Die Stadtverwaltung und viele Stadträte sehen das anders. „Die Investition in eine uns nicht gehörende Immobilie mit nicht kalkulierbaren Folgekosten halte ich für unverantwortlich“, sagte Dieter Baltzer von der CDU. Die Stadt habe genügend andere sehr investitionsträchtige Projekte zu stemmen wie die Sanierung der Tiefgarage und vieler Schulen.

Die Stadt hält das Domo für zu groß

Weitere Argumente der Gegner: Das Domo sei mit 10 000 Quadratmetern überdimensioniert und vor allem sei die Rechtslage kompliziert. Die Stadt hatte einen externen Gutachter prüfen lassen, was bei einer Untersuchung des Gebäudes rechtlich zu beachten ist. Dessen Ergebnis: Für eine genaue Untersuchung der Bausubstanz bräuchte man die Einwilligung aller 76 Wohnungseigentümer und der zwölf Gewerbeeigentümer der Immobilie. Nach Gutachtereinschätzung ein fast unmögliches Unterfangen.

Dies wiederum versteht der Eigentümer Leebmann nicht, erklärte er unserer Zeitung . „In der Teilungserklärung ist alles genau geregelt, was man darf und was nicht.“ Zudem wisse er von den Miteigentümern, „dass diese sehr daran interessiert sind, dass in dem Gebäude etwas passiert“.

Nach mehr als zweistündiger Debatte verzichtete der Kulturausschuss auf eine Empfehlung. Erst soll das Gespräch mit Florian Leebmann abgewartet werden. Bereits heute jedoch gehen die Diskussionen weiter: im Jugend- und Sozialausschuss. Entschieden wird dann am 26. Juni.

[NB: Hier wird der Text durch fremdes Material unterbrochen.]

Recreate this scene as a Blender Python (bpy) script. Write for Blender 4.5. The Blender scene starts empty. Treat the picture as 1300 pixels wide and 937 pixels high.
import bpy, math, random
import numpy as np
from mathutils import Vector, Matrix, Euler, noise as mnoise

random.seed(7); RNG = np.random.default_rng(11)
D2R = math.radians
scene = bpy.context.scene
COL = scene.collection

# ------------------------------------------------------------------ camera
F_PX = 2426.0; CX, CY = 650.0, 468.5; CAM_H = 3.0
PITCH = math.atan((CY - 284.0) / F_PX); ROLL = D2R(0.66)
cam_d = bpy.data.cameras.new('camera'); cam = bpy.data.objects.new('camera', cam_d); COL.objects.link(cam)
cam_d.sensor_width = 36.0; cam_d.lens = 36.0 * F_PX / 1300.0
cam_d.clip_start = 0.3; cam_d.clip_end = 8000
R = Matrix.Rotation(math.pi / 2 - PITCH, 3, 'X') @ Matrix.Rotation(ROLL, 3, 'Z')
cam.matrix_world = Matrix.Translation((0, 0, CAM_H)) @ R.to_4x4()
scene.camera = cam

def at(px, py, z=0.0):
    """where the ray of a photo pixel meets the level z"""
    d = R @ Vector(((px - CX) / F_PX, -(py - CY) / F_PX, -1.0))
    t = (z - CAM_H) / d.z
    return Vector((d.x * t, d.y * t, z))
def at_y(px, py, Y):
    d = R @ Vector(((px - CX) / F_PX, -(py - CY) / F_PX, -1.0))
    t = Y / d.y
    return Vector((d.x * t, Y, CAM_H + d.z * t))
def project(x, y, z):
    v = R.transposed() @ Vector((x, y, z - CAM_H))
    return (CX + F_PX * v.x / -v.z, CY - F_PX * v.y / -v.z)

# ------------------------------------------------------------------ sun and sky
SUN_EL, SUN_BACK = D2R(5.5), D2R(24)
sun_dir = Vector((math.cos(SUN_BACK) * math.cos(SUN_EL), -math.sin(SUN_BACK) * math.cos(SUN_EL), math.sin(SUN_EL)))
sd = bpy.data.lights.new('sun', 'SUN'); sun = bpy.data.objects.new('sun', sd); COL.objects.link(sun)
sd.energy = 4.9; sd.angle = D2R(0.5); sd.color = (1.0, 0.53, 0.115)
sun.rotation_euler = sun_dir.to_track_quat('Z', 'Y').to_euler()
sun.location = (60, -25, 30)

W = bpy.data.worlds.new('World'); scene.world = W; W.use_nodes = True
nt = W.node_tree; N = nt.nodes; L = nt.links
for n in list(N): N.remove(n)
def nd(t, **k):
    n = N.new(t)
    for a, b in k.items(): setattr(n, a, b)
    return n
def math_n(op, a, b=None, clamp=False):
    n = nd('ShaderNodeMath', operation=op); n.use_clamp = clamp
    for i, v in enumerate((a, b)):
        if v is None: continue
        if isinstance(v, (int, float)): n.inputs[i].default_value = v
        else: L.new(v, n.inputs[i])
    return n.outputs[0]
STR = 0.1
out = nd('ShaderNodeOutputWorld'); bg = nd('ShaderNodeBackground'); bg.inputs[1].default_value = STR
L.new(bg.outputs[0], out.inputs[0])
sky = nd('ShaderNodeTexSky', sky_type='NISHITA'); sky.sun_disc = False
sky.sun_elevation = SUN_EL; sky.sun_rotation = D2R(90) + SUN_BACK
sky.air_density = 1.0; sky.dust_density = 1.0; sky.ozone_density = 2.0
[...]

Der FDP-Rat Knapp hat übrigens eine Lösung für beide Parteien parat: „Am 26. Juni beschließen wir den Neubau und in der kommenden Legislaturperiode mit dem neuen Gemeinderat und anderen Mehrheiten das Domo novo.“

Einst Innovation, heute Schandfleck

Idee
Die Idee zu einem Bürger- und Kulturzentrum ist beim Bürgerdialog Sindelfingen 2025 entstanden. Die Grünen griffen sie im Kommunalwahlkampf 2014 auf und brachten als mögliches

Domizil dafür das leer stehende Kaufhaus Domo ins Spiel, das als ein Schandfleck der Stadt gilt. Daraus entstand ein Förderverein. Mit dem Umbau in ein Kulturzentrum will der Verein das Gebäude beleben.

Alternative
Das Domo galt bei seiner Eröffnung 1972 als Innovation. Seit mehreren Jahren jedoch steht es leer. Da sich im Domo 76 Eigentumswohnungen befinden, kann es nicht abgerissen werden.